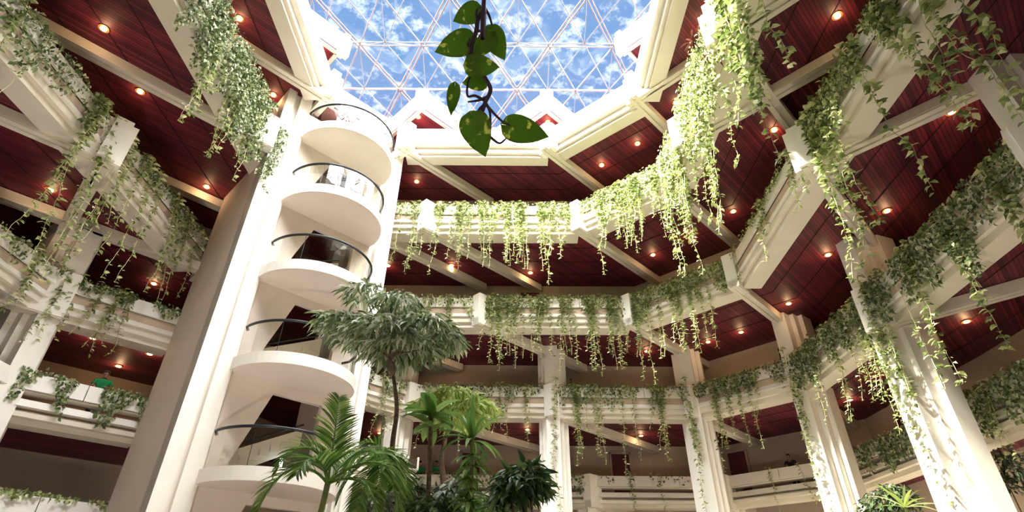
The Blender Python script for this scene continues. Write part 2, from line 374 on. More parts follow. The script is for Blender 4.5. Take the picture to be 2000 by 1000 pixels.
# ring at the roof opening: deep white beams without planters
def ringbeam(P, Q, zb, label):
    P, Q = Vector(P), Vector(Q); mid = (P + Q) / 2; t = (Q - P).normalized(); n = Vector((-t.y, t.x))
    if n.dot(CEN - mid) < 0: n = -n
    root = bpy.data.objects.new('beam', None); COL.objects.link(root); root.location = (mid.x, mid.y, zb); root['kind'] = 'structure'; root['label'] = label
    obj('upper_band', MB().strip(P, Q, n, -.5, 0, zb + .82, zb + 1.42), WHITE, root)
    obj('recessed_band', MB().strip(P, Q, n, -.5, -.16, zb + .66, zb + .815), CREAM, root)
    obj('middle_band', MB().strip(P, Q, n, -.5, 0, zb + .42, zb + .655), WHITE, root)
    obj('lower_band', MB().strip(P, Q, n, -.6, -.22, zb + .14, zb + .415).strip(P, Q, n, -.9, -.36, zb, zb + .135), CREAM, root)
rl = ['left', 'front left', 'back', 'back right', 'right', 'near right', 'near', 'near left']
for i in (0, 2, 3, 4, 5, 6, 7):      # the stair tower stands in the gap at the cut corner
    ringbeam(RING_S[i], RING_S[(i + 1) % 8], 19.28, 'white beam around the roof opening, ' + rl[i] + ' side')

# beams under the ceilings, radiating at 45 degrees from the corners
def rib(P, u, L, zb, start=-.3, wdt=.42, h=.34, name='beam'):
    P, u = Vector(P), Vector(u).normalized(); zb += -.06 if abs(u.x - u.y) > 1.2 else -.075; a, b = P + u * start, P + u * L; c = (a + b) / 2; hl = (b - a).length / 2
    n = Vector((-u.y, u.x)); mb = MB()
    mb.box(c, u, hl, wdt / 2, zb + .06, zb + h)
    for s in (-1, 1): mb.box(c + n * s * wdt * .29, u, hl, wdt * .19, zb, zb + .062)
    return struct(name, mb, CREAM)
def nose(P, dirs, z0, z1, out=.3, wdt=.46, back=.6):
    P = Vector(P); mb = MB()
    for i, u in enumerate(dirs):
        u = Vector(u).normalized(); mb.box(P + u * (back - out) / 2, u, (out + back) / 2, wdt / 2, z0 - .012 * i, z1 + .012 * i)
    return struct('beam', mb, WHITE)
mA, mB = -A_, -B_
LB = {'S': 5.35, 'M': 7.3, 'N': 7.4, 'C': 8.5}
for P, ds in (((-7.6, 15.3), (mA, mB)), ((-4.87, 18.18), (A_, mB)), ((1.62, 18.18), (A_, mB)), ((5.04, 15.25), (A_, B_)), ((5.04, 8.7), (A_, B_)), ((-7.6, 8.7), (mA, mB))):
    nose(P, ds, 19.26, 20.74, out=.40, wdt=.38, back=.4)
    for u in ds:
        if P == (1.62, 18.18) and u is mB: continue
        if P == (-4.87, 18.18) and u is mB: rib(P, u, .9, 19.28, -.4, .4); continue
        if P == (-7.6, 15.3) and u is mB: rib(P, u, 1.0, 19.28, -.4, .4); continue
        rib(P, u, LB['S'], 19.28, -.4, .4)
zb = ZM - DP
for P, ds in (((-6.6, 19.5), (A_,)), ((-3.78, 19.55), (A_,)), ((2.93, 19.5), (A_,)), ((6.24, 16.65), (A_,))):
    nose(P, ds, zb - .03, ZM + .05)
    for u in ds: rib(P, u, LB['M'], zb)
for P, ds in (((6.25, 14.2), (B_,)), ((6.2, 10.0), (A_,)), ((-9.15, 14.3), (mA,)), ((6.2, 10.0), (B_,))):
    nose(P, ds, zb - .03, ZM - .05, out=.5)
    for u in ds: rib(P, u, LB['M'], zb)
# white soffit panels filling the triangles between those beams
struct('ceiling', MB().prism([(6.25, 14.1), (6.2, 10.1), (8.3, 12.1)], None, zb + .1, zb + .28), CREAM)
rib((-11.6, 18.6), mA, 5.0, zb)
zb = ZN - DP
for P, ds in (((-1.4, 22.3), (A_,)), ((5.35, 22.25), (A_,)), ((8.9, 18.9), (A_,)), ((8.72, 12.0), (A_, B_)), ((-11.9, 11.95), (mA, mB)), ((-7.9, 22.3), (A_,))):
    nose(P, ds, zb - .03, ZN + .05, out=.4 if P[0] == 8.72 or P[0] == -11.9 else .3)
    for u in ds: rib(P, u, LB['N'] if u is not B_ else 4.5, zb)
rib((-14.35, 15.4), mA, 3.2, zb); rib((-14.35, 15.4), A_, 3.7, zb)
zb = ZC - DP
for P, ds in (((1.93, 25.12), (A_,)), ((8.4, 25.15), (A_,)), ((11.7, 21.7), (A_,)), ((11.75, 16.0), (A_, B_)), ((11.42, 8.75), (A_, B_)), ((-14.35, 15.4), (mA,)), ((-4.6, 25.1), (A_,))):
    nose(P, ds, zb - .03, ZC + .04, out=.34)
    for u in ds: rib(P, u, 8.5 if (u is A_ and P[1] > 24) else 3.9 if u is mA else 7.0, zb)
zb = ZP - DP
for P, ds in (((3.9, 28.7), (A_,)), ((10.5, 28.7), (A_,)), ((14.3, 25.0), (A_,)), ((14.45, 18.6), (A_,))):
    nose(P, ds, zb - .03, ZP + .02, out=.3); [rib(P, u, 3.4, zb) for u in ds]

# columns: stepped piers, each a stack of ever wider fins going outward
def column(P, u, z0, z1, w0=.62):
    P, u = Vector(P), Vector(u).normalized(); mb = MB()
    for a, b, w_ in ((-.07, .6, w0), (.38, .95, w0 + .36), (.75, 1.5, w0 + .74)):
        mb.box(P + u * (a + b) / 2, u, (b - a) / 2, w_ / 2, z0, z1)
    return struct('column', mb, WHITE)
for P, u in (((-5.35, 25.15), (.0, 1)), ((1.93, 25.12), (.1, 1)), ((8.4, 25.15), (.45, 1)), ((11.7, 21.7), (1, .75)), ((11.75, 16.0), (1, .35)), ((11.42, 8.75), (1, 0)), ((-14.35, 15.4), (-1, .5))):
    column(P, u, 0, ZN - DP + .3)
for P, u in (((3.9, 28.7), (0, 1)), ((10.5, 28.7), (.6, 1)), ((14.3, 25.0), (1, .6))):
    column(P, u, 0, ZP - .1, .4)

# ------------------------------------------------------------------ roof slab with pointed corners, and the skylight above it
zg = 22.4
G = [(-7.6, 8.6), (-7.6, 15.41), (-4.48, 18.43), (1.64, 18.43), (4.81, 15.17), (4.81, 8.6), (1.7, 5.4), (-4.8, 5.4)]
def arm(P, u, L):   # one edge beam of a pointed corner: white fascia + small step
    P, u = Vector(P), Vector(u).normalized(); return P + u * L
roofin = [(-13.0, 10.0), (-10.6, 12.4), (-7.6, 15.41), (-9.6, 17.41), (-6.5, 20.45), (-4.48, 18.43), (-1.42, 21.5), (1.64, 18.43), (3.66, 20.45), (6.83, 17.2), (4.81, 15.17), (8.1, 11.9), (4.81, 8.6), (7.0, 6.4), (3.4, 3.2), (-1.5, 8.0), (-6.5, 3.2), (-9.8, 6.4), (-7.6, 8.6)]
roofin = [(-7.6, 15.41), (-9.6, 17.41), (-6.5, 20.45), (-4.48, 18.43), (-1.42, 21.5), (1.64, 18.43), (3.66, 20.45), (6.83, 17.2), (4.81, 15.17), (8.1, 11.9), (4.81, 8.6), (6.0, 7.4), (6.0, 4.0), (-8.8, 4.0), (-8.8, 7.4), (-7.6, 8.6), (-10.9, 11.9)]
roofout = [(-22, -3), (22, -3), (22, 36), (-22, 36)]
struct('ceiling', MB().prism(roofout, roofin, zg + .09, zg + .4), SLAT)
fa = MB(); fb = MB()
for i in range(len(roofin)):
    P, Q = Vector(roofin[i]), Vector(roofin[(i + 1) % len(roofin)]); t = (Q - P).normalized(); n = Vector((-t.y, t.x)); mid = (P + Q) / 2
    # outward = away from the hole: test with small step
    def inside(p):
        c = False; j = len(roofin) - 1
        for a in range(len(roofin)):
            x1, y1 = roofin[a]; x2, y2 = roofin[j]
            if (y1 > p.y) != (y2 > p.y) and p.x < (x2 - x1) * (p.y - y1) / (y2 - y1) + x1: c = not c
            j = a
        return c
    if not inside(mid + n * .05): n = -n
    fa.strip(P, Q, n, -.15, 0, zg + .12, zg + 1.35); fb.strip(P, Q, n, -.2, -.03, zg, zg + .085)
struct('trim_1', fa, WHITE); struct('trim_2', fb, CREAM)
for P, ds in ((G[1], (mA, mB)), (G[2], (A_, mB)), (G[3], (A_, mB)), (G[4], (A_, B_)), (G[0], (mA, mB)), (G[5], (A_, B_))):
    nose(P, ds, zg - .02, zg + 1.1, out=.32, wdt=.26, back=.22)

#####

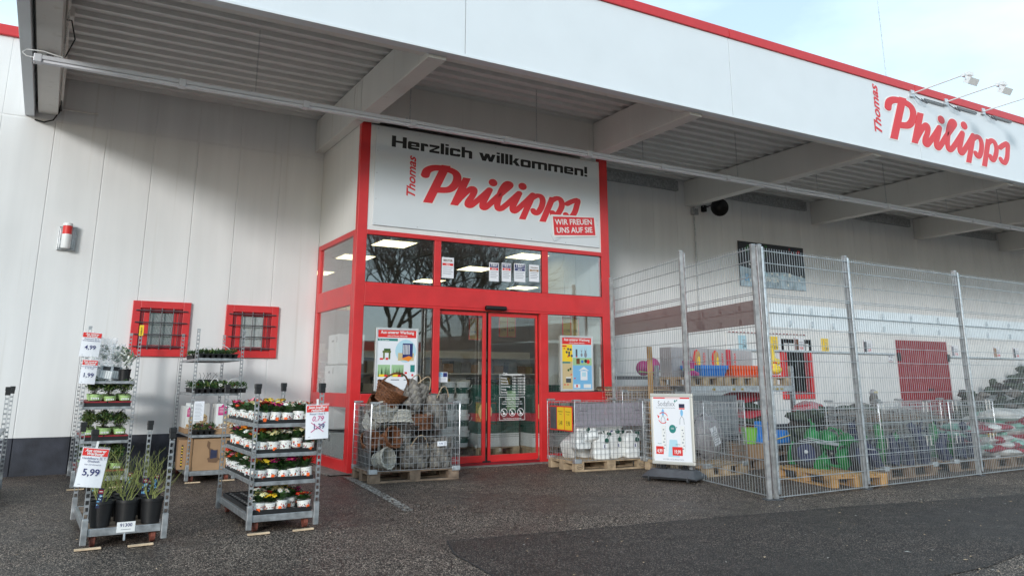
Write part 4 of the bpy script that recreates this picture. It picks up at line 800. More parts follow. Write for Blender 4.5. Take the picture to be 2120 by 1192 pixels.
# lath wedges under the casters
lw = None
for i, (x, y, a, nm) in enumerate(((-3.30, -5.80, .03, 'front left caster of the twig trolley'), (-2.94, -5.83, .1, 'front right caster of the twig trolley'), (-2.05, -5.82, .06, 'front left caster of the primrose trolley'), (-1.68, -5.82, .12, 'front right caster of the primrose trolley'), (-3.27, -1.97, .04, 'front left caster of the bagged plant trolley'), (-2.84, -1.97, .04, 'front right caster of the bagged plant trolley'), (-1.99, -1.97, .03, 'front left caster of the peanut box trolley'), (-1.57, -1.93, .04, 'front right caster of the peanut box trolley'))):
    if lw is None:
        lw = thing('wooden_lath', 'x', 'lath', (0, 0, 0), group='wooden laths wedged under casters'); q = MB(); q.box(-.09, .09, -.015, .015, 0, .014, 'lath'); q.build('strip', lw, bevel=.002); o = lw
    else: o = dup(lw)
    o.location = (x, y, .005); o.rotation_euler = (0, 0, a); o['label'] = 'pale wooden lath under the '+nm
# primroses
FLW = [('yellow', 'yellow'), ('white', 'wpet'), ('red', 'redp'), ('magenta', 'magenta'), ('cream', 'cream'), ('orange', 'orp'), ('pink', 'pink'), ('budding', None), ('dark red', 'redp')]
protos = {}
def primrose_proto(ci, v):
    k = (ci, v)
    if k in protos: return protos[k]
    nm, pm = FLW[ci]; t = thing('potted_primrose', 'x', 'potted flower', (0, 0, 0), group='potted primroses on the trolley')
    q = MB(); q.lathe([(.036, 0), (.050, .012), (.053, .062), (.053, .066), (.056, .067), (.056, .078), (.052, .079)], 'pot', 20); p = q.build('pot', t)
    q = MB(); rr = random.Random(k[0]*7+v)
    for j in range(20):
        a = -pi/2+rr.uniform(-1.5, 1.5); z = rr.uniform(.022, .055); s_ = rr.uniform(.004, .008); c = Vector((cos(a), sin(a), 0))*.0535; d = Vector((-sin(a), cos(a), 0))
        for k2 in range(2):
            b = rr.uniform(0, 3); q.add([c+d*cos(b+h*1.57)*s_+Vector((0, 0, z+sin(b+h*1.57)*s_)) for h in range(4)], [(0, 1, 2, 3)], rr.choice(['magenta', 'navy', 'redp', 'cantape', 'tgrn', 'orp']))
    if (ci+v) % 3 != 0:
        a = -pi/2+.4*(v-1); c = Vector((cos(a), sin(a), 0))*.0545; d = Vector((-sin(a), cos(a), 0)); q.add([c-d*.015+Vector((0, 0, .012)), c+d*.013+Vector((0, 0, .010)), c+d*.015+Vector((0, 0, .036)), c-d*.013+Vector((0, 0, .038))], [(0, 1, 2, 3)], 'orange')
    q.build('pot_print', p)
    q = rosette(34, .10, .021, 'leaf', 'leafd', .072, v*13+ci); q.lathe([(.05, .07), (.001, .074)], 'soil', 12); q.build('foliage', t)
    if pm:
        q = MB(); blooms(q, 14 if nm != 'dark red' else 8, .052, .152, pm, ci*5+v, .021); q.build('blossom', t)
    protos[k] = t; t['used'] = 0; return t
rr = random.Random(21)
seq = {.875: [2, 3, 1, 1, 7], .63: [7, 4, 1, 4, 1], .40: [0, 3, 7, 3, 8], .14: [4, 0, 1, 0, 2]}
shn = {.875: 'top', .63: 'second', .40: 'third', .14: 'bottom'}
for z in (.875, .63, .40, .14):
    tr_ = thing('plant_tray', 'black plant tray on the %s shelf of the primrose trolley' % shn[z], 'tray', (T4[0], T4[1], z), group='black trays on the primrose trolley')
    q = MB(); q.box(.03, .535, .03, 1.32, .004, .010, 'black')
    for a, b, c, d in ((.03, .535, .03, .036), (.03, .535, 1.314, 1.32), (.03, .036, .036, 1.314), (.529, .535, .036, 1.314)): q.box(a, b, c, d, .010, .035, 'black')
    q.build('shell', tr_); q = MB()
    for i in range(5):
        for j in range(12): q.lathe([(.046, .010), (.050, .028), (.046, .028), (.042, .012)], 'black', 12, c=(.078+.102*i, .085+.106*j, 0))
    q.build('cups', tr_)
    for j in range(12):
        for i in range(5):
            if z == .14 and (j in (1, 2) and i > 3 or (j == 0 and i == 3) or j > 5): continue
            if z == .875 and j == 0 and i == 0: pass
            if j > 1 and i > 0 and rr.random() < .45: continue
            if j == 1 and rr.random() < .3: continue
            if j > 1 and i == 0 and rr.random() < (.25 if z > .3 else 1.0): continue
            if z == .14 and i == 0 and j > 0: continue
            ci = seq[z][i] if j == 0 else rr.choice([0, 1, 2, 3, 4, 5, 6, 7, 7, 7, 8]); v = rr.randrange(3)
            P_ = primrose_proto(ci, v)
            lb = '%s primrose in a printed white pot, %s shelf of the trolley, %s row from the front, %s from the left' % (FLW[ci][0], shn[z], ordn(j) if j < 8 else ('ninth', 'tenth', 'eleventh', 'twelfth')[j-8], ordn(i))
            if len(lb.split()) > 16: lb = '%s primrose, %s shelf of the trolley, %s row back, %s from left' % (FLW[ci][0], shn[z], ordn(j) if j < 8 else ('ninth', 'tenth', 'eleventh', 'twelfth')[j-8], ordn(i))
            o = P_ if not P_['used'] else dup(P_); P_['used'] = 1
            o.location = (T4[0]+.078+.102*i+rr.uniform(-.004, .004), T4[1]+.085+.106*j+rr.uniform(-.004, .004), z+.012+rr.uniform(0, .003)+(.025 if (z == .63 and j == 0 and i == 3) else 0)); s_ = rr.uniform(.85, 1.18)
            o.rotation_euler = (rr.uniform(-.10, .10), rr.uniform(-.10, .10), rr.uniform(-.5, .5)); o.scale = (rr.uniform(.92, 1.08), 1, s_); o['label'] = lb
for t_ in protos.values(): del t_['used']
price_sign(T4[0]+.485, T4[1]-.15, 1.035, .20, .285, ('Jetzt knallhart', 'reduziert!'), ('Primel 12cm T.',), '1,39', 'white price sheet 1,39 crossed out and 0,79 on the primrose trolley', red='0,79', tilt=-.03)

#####

**What is asked:**
Pick out and copy every line that contains the word "part".

**Solution for this task:**
The Blender Python script for this scene continues. Write part 2, from line 374 on. More parts follow. The script is for Blender 4.5. Take the picture to be 2000 by 1000 pixels.
Write part 4 of the bpy script that recreates this picture. It picks up at line 800. More parts follow. Write for Blender 4.5. Take the picture to be 2120 by 1192 pixels.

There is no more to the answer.